>> Begin Data block

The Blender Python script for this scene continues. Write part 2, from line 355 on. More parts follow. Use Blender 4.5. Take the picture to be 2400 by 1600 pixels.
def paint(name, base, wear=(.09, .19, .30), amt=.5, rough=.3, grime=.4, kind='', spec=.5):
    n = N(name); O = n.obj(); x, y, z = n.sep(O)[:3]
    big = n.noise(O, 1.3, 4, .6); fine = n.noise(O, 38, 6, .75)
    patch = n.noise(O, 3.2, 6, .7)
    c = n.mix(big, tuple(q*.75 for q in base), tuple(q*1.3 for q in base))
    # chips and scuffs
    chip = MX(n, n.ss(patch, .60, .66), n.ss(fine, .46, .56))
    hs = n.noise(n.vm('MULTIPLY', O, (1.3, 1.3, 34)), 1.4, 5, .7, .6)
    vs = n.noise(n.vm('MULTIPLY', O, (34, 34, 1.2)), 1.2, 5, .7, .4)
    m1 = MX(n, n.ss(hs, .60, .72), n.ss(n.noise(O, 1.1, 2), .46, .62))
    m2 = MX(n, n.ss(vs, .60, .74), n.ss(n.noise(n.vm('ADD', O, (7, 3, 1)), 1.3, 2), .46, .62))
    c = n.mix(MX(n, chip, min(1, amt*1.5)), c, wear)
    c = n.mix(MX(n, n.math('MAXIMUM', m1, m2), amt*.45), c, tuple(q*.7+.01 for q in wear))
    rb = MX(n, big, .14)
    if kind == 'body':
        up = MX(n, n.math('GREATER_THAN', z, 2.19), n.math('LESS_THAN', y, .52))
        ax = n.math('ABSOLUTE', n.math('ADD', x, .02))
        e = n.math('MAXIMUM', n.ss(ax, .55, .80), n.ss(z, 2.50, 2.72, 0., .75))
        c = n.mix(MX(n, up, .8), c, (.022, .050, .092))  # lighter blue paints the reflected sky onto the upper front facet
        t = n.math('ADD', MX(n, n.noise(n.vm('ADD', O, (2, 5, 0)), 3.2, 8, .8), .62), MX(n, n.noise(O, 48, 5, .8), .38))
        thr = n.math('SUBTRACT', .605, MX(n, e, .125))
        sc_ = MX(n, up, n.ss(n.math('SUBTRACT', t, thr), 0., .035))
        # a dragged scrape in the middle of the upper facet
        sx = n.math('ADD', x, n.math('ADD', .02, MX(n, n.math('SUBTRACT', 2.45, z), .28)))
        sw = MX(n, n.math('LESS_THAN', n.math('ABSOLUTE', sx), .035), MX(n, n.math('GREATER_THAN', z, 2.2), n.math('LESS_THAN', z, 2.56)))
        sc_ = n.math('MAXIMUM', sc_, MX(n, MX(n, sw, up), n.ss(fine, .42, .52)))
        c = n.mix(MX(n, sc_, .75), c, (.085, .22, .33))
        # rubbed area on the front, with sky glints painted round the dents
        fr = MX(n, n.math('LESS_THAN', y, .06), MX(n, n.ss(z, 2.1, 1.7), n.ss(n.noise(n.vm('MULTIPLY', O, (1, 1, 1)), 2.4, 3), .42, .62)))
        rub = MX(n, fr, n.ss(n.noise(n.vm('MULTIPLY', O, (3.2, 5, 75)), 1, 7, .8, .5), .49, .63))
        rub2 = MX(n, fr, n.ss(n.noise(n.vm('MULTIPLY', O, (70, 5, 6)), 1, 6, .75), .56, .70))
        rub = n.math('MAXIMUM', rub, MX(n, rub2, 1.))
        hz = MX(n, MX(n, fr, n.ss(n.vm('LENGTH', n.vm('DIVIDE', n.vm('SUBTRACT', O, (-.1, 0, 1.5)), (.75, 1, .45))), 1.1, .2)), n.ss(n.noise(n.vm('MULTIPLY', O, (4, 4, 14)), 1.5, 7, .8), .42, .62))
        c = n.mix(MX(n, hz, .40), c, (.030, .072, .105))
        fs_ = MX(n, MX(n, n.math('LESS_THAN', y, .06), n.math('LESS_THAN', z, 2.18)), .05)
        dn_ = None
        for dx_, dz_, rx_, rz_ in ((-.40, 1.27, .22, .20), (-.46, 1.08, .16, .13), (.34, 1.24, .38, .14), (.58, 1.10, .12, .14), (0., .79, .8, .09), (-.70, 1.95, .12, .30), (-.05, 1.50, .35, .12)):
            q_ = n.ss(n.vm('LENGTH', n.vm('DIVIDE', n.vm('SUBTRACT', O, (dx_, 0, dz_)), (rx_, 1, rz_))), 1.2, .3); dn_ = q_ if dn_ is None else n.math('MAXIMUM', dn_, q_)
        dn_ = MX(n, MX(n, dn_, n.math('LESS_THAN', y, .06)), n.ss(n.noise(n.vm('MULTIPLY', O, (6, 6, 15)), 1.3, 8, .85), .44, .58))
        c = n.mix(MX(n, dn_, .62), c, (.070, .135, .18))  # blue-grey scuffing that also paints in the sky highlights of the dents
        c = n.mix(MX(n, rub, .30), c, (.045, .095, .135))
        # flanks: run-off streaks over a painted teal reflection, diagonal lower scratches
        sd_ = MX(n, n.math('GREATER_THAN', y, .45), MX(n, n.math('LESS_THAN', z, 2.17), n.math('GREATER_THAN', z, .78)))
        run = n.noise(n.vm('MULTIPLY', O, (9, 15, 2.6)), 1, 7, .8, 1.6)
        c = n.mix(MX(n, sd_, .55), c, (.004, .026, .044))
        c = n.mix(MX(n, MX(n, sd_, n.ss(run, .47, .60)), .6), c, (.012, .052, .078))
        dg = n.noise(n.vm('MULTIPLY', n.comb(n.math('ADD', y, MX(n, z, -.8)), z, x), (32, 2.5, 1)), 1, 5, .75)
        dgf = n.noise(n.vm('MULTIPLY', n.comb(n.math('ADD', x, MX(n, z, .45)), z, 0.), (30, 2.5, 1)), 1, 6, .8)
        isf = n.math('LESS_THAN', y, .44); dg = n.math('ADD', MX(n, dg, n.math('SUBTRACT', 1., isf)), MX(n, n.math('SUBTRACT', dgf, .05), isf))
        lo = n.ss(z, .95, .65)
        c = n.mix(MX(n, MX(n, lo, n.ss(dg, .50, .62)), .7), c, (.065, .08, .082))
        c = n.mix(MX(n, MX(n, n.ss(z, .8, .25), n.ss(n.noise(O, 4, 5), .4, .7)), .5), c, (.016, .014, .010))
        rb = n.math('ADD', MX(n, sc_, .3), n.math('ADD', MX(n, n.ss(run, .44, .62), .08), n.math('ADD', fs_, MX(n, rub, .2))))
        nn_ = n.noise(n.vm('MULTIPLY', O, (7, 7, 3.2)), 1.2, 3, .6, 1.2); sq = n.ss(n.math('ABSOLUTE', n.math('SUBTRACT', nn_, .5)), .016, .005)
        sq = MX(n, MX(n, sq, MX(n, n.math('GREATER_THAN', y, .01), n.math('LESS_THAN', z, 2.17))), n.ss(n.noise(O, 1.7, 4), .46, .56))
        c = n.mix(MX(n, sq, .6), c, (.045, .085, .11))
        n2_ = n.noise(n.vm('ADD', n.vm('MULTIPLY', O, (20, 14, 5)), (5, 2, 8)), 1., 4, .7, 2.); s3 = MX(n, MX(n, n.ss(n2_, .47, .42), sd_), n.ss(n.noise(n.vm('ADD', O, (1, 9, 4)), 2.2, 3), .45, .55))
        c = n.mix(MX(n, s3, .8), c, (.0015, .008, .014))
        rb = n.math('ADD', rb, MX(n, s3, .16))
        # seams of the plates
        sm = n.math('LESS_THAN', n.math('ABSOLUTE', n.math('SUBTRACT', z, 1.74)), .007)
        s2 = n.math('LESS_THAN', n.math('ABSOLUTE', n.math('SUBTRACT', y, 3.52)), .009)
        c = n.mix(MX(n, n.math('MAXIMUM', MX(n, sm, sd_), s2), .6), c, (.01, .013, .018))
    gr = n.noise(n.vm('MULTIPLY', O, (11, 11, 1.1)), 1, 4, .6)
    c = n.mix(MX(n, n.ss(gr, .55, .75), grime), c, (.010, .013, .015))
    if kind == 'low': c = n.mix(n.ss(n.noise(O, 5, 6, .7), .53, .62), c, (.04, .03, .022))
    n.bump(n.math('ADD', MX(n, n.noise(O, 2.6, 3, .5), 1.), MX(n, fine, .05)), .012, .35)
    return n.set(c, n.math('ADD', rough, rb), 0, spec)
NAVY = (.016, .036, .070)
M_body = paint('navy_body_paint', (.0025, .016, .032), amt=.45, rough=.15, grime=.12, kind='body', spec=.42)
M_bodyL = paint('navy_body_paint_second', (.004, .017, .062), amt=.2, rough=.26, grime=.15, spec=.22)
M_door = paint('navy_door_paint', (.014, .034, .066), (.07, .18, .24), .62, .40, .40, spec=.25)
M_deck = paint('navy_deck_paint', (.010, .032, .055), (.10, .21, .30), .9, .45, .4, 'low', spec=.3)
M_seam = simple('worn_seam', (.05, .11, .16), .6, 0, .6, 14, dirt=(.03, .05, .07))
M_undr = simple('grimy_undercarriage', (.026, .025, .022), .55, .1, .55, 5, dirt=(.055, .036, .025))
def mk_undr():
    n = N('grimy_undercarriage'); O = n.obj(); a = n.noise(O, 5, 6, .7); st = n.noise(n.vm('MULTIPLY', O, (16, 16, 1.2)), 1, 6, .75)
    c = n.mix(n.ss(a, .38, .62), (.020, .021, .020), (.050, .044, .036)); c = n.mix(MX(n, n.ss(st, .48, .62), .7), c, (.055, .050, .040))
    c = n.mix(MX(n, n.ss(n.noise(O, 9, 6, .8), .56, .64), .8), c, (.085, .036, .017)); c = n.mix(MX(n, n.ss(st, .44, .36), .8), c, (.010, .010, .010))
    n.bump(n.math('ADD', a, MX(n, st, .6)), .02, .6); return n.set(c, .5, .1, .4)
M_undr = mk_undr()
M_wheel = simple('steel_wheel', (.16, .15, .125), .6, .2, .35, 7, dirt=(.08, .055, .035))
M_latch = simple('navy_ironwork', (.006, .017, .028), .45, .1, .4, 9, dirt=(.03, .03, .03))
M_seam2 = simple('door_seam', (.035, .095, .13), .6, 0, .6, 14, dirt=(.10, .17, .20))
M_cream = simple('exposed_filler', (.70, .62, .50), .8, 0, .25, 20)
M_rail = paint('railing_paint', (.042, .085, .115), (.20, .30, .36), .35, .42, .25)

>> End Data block

**Instructions for the task**
Transcribe word for word the lines from the one holding "ax = n.math('ABSOLUTE', n.math('ADD', x, .02))" through the one holding "2.72, 0., .75))". Include both, and add nothing.

**Output of the task**
        ax = n.math('ABSOLUTE', n.math('ADD', x, .02))
        e = n.math('MAXIMUM', n.ss(ax, .55, .80), n.ss(z, 2.50, 2.72, 0., .75))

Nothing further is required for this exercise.